Sunday, March 21, 2010

The Love Lettering Project VI: a love letter for a Washington, DC oyster shucker


I love playing cupid-ninja in Toronto , dropping love letters along streets I walk on often, in the bathrooms of my favourite bunch spots and in laundromats that have seen countless loads of my dirty clothes, but dropping off love letters in cities that aren’t mine is positively gleeful.

One thing I love about this project is the anonymity of it – slipping love letters into books in a used bookstore and sneaking away. And to do it in a city where I don’t know very many people heightens this anonymity.

This February, I was wandering through a fish market in Washington D.C. with grit between my molars from the oyster that had been chucked by a man in a one-piece orange camo snowsuit. I think his name was John, or maybe Joe. He didn’t have any teeth and knew everyone in line, sliding his chucking knife around the edges of dirty shells and spiraling them open, six to a plate with a quarter of a lemon in the middle.

It was the second time I had ever had oysters and I was officially converted to the I Heart Oysters team.

There were bright flashing lights as if it was a carnival instead of a fish market late on a Saturday evening and the fish were stacked, gleaming, iridescent on ice. The clam chowder was piping hot in lidded Styrofoam bowls and I learned that tilapia, something I had only ever seen delicious on my plate, or in thin, frozen fillets, had black, black scales, the crow of the white fish family.

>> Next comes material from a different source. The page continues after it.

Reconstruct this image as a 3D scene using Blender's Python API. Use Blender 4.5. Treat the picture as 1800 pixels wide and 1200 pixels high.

I bought a bag of shrimp, deciding I was brave enough to de-vein the little guys myself.

But the highlight of that fish market adventure was dropping a love letter at the second to last stall, right in front of the baby crabs, with their dusk-blue underbellies and slow moving legs. A love letter on the damp cement.

And then I ducked away as fast as possible. I didn’t want to see who found it. I just like hoping that someone did.

(Confession: Part of me hopes it was John, or Joe, the Oyster Man, who found it, though the chances are slim to middling. He probably had a pile of oysters to be chucked and a lineup that took over the chowder line.)